» **SET PROBLEM**: Return exactly, and only, the lines from the one holding "What Blender Python" through the one holding "S.camera = cam", both included; the pictures stay out.

# Start of WORKING DATA

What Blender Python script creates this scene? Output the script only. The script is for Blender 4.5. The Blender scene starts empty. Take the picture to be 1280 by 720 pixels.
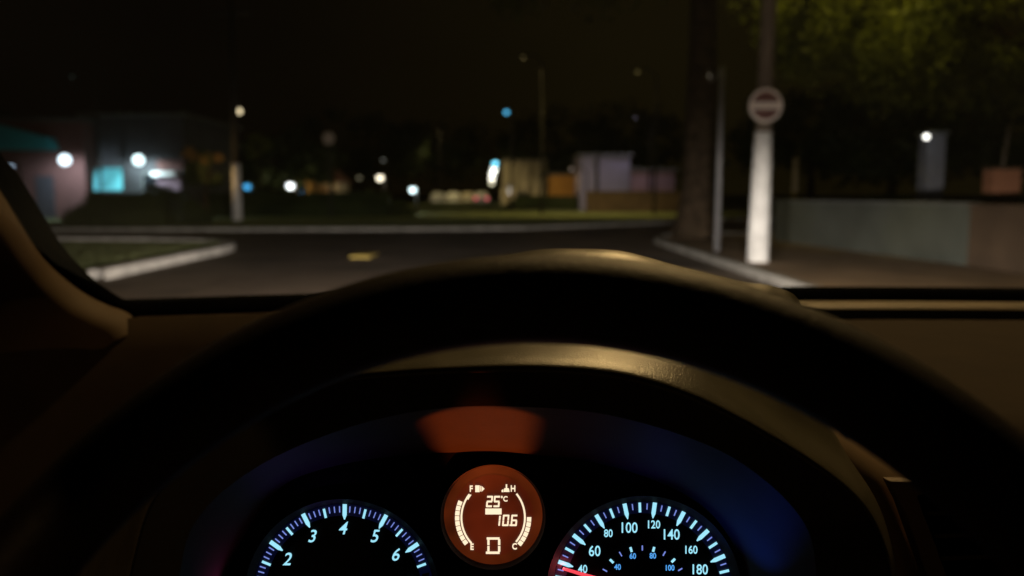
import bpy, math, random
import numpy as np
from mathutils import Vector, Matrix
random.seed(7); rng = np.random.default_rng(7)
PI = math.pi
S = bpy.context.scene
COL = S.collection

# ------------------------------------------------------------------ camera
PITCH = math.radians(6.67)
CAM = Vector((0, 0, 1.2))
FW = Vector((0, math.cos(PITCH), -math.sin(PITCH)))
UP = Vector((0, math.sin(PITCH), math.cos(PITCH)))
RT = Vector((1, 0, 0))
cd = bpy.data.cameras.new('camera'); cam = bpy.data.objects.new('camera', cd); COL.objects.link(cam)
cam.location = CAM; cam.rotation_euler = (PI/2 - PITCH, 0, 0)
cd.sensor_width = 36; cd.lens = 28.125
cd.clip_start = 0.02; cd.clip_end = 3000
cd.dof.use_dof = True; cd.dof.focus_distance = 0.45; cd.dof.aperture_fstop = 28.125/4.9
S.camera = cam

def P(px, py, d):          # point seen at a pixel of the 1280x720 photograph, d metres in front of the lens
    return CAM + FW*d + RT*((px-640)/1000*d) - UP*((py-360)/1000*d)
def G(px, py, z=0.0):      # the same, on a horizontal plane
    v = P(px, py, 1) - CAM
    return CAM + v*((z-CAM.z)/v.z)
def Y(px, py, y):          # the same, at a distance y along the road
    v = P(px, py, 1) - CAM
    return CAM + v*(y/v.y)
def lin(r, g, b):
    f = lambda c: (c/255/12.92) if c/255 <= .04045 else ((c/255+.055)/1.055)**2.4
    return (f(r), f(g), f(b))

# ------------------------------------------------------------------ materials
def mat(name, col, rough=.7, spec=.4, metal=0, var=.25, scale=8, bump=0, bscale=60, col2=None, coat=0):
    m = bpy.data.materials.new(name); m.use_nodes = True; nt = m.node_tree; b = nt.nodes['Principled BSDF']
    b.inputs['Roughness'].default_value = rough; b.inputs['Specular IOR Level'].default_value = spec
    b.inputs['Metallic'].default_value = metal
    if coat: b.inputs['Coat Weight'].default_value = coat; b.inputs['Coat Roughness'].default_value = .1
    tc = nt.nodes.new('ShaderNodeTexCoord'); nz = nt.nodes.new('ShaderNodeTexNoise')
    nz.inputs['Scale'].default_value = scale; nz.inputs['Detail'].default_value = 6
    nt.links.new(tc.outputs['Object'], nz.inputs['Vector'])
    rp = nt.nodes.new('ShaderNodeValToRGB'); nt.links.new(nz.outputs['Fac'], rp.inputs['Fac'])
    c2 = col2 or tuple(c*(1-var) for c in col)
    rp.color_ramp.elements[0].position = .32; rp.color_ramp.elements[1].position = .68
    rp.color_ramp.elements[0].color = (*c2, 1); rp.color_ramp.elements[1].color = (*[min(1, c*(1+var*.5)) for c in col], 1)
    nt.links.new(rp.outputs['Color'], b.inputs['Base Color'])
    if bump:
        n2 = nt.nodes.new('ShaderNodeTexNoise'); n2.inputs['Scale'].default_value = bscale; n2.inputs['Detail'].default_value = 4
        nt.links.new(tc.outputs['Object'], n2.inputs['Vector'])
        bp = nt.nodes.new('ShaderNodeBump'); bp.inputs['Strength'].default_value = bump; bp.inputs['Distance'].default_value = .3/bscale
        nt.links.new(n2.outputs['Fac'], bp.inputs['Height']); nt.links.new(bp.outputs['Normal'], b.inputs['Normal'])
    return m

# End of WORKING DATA
# Start of WORKING DATA

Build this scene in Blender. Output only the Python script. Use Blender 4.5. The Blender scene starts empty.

# End of WORKING DATA

» **FINAL RESULT**:
What Blender Python script creates this scene? Output the script only. The script is for Blender 4.5. The Blender scene starts empty. Take the picture to be 1280 by 720 pixels.
import bpy, math, random
import numpy as np
from mathutils import Vector, Matrix
random.seed(7); rng = np.random.default_rng(7)
PI = math.pi
S = bpy.context.scene
COL = S.collection

# ------------------------------------------------------------------ camera
PITCH = math.radians(6.67)
CAM = Vector((0, 0, 1.2))
FW = Vector((0, math.cos(PITCH), -math.sin(PITCH)))
UP = Vector((0, math.sin(PITCH), math.cos(PITCH)))
RT = Vector((1, 0, 0))
cd = bpy.data.cameras.new('camera'); cam = bpy.data.objects.new('camera', cd); COL.objects.link(cam)
cam.location = CAM; cam.rotation_euler = (PI/2 - PITCH, 0, 0)
cd.sensor_width = 36; cd.lens = 28.125
cd.clip_start = 0.02; cd.clip_end = 3000
cd.dof.use_dof = True; cd.dof.focus_distance = 0.45; cd.dof.aperture_fstop = 28.125/4.9
S.camera = cam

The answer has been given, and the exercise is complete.